┌──

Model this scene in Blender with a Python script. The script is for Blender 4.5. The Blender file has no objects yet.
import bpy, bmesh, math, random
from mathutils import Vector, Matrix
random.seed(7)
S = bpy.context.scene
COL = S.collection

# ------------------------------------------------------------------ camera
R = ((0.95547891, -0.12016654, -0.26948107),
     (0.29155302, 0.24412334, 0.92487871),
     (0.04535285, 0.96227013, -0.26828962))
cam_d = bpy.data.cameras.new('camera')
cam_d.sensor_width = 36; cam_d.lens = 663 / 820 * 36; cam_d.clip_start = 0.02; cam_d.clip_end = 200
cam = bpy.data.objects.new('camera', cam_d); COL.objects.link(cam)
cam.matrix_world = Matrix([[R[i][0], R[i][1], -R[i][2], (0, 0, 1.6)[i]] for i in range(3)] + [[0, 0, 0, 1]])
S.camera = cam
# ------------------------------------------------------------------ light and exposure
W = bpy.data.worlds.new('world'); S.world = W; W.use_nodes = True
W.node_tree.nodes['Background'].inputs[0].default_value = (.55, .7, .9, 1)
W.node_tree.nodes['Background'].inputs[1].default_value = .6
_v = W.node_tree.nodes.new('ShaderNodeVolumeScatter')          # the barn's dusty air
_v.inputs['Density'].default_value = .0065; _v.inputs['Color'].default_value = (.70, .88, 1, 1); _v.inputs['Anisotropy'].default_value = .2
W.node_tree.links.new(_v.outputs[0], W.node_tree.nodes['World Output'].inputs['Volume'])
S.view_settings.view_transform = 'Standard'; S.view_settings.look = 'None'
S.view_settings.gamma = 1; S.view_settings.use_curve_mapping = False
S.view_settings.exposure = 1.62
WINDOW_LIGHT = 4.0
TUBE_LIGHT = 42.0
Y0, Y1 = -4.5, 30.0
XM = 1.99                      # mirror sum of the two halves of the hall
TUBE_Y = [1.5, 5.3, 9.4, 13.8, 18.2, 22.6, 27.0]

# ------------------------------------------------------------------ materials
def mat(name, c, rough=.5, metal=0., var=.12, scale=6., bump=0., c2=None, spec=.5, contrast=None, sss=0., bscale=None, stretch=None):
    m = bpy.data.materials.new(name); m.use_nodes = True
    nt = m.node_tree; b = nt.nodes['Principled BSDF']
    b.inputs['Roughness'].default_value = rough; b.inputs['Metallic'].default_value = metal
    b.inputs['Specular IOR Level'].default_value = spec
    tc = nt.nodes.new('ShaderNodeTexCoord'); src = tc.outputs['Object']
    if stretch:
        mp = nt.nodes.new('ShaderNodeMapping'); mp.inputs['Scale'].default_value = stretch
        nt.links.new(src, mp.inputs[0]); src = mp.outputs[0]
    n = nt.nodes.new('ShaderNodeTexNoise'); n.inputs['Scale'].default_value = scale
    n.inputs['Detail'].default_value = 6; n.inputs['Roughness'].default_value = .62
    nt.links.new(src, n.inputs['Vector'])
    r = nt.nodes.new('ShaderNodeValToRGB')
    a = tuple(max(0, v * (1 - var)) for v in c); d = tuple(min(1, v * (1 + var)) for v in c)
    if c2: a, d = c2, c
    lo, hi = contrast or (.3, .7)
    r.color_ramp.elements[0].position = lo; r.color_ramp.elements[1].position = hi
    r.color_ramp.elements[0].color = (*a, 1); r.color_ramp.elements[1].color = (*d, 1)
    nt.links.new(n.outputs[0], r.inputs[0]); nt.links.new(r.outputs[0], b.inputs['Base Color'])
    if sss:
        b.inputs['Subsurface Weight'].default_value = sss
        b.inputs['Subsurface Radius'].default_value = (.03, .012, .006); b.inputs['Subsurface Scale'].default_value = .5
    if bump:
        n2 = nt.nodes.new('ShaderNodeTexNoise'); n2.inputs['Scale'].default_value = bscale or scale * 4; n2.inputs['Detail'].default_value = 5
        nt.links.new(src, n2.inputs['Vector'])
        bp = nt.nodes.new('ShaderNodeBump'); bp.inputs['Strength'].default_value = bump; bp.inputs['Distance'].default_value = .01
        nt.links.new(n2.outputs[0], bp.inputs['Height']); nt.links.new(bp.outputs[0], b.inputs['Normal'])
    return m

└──

Required work:
Return nothing but the lines from the start of the listing above through the line containing "TUBE_Y = [1.5, 5.3, 9.4, 13.8, 18.2, 22.6, 27.0]", exactly as given.

Solution to this problem:
Model this scene in Blender with a Python script. The script is for Blender 4.5. The Blender file has no objects yet.
import bpy, bmesh, math, random
from mathutils import Vector, Matrix
random.seed(7)
S = bpy.context.scene
COL = S.collection

# ------------------------------------------------------------------ camera
R = ((0.95547891, -0.12016654, -0.26948107),
     (0.29155302, 0.24412334, 0.92487871),
     (0.04535285, 0.96227013, -0.26828962))
cam_d = bpy.data.cameras.new('camera')
cam_d.sensor_width = 36; cam_d.lens = 663 / 820 * 36; cam_d.clip_start = 0.02; cam_d.clip_end = 200
cam = bpy.data.objects.new('camera', cam_d); COL.objects.link(cam)
cam.matrix_world = Matrix([[R[i][0], R[i][1], -R[i][2], (0, 0, 1.6)[i]] for i in range(3)] + [[0, 0, 0, 1]])
S.camera = cam
# ------------------------------------------------------------------ light and exposure
W = bpy.data.worlds.new('world'); S.world = W; W.use_nodes = True
W.node_tree.nodes['Background'].inputs[0].default_value = (.55, .7, .9, 1)
W.node_tree.nodes['Background'].inputs[1].default_value = .6
_v = W.node_tree.nodes.new('ShaderNodeVolumeScatter')          # the barn's dusty air
_v.inputs['Density'].default_value = .0065; _v.inputs['Color'].default_value = (.70, .88, 1, 1); _v.inputs['Anisotropy'].default_value = .2
W.node_tree.links.new(_v.outputs[0], W.node_tree.nodes['World Output'].inputs['Volume'])
S.view_settings.view_transform = 'Standard'; S.view_settings.look = 'None'
S.view_settings.gamma = 1; S.view_settings.use_curve_mapping = False
S.view_settings.exposure = 1.62
WINDOW_LIGHT = 4.0
TUBE_LIGHT = 42.0
Y0, Y1 = -4.5, 30.0
XM = 1.99                      # mirror sum of the two halves of the hall
TUBE_Y = [1.5, 5.3, 9.4, 13.8, 18.2, 22.6, 27.0]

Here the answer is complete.